Singapore home loan rates hit new high of 3.08% with latest move by UOB

by Albert02

Singapore home loan rates hit new high of 3.08% with latest move by UOB

Singapore home loan rates hit new high of 3.08% with latest move by UOB. With UOB’s latest move, home loan rates in Singapore have risen above 3% to a new high. The previous recent high was 2.88 percent in mid-2019.

UOB raised the rate on its three-year fixed rate package to 3.08 percent per annum on Wednesday night (June 29), up from 2.8 percent previously. UOB said there will be no changes to its floating rate package, which is based on the three-month compounded Singapore Overnight Rate Average (Sora) plus a 0.8% margin. The rate for its two-year fixed rate package was raised from 2.65% to 2.98% per annum.

Citi also confirmed to The Straits Times that the rate for its new two-year fixed rate package for Citigold clients is 2.95 percent, just 0.05 percent shy of 3 percent.

On Wednesday, DBS Bank, Singapore’s largest lender, raised its two- and three-year fixed rate packages to 2.75 percent. In addition, the bank discontinued a five-year fixed rate package at 2.05 percent that was only available to Housing Board home owners. Since the fourth quarter of last year, when three-year fixed rates were at 1.15 percent, Singapore home loan rates have been steadily rising.

They accelerated higher this year after the United States Federal Reserve began aggressively raising rates to combat high inflation. So far this year, the Fed has raised rates three times by a total of 150 basis points, or 1.5 percentage points, bringing its benchmark rate to a range of 1.5 percent to 1.75 percent.

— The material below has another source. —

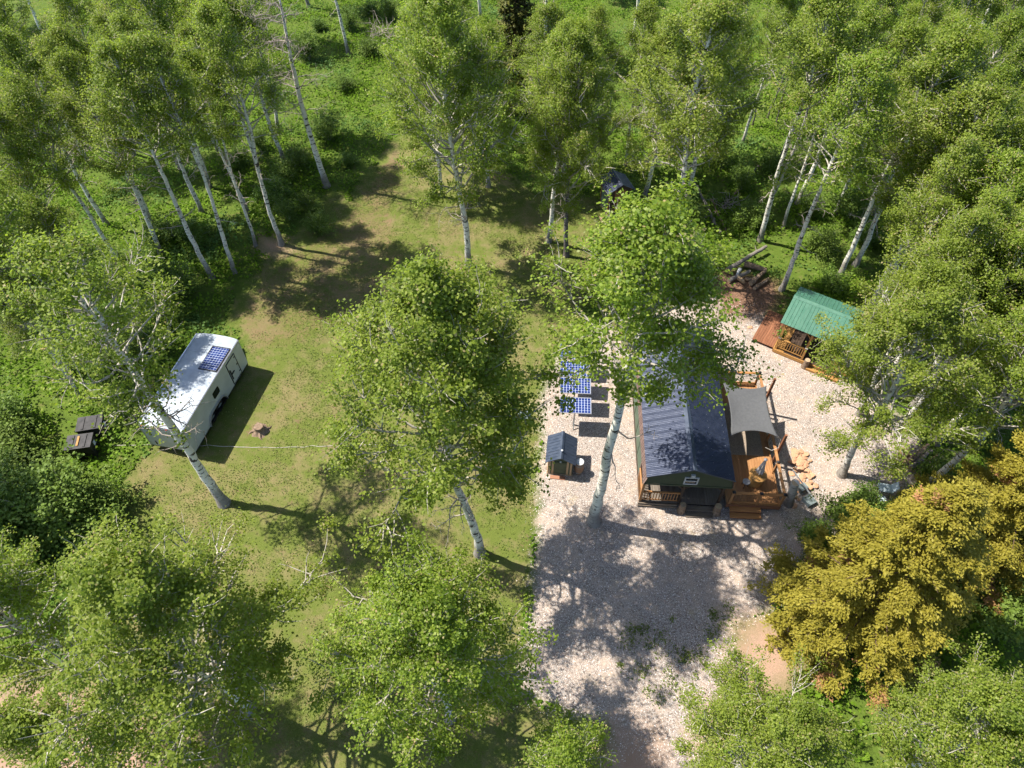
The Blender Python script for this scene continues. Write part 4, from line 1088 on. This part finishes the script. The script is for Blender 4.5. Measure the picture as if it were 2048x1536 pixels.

According to Mr Clive Chng, associate director of mortgage broker Redbrick Mortgage Advisory, in this rising rate environment, the bank’s hedging costs have increased, forcing them to raise rates to cover their costs. Fixed rates, according to Mr Ernest Tay, a real estate consultant at Huttons Asia, take into account the future rate trajectory. Mr Tay added that with interest rates expected to rise, banks must price that in and thus raise their rates.

Rate hike momentum may slow in the future, according to Mr. Kevin Kwek, a senior analyst at Sanford C. Bernstein. “From the bank’s perspective, aggressive first hikes are in place, and yield curve predictability of how hikes will play out is also higher now,” he added.